-- Start Provided material --

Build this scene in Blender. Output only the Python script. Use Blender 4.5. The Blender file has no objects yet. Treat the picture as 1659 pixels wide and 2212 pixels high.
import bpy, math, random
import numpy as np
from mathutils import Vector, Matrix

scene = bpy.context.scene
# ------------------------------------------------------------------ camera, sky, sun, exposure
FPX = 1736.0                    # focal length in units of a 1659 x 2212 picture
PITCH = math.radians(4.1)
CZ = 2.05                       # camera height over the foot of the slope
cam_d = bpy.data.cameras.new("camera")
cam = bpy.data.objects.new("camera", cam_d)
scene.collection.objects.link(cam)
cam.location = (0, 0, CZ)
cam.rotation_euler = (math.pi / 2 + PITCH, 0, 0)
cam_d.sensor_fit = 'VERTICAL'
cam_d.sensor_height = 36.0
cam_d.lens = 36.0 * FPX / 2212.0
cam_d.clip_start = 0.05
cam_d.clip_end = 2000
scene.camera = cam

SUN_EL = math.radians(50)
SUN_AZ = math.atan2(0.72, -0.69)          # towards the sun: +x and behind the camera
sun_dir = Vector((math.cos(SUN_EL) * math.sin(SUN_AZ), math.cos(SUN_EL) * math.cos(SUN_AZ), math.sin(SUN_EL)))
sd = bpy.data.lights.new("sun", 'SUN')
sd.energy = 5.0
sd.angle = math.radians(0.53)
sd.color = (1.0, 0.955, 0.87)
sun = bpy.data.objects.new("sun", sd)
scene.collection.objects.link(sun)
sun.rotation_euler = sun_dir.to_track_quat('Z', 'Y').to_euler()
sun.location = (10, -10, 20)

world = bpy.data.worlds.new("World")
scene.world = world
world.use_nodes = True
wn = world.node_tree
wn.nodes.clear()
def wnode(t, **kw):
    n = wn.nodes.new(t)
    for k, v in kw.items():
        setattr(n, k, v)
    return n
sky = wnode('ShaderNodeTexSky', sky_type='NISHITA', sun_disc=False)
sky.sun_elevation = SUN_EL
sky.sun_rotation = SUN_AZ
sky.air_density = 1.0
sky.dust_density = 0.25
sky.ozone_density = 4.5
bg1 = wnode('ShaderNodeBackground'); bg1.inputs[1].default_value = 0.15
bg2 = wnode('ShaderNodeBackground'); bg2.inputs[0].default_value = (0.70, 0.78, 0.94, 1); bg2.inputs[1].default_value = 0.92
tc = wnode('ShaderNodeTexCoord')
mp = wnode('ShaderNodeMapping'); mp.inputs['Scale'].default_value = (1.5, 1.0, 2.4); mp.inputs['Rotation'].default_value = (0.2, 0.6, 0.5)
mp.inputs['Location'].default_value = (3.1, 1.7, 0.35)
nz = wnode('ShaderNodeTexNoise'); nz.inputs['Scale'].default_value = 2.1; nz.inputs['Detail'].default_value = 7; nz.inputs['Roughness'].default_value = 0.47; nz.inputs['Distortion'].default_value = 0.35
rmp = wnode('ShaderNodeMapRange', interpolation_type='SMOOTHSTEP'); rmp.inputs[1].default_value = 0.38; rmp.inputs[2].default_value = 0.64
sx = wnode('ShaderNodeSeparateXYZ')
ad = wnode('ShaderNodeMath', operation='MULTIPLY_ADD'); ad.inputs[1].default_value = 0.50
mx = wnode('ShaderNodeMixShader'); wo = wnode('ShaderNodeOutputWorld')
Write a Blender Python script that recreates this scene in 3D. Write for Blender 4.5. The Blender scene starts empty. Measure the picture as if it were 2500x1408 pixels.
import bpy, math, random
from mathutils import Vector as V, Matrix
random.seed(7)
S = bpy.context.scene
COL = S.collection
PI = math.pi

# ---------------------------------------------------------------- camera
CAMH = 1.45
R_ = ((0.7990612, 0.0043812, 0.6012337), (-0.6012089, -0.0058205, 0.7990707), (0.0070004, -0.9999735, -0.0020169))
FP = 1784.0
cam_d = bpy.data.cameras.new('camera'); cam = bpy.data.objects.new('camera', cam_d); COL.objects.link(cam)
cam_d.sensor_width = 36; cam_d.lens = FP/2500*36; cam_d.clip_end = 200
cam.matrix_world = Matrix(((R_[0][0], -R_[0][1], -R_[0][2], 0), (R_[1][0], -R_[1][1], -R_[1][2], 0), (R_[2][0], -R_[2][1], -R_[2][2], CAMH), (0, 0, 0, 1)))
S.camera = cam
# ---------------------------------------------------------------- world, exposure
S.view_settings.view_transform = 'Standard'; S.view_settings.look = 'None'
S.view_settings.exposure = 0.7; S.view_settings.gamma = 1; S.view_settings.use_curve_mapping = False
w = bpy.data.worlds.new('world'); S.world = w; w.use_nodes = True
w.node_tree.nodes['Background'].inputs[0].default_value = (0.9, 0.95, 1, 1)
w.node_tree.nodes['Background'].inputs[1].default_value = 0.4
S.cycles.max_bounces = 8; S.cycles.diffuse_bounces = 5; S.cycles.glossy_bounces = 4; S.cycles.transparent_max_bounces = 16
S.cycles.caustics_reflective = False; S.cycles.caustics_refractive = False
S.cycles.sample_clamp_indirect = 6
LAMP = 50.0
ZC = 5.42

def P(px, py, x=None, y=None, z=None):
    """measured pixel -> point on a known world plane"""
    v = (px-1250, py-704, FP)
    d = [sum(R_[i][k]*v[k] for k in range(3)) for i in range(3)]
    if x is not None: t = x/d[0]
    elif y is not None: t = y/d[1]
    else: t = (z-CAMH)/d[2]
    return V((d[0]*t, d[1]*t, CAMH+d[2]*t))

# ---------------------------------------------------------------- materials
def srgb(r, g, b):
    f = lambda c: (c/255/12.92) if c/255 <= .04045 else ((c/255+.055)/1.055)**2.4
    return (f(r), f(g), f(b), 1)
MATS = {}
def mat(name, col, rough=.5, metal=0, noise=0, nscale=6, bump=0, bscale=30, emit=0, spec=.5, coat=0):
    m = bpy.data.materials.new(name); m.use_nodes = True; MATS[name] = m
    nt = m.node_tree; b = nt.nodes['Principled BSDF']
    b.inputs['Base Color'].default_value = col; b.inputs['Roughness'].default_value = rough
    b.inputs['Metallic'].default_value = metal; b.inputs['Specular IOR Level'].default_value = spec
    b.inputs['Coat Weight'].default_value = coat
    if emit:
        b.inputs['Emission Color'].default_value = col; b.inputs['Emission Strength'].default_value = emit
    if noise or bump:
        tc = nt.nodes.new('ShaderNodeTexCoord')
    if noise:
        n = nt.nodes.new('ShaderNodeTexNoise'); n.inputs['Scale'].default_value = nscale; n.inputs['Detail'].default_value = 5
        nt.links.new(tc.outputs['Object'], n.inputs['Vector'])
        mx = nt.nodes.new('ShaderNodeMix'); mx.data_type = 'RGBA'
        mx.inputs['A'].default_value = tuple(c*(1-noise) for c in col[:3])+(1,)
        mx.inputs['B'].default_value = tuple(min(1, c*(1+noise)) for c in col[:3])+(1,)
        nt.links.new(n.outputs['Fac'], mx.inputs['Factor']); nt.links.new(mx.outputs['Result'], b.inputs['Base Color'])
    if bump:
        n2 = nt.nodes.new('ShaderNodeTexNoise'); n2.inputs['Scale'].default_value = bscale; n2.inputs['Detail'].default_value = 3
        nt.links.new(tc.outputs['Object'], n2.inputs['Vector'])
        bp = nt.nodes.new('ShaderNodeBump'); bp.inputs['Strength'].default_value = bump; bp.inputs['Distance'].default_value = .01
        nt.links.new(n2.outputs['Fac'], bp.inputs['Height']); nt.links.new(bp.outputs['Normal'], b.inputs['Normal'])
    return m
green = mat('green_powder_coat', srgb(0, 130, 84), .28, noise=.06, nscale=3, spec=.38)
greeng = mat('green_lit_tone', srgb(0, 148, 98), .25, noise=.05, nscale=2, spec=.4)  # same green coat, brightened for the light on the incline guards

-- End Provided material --

**Challenge:** Print the material above verbatim, first line through the line containing "from mathutils import Vector, Matrix", both included.

**Worked solution:**
Build this scene in Blender. Output only the Python script. Use Blender 4.5. The Blender file has no objects yet. Treat the picture as 1659 pixels wide and 2212 pixels high.
import bpy, math, random
import numpy as np
from mathutils import Vector, Matrix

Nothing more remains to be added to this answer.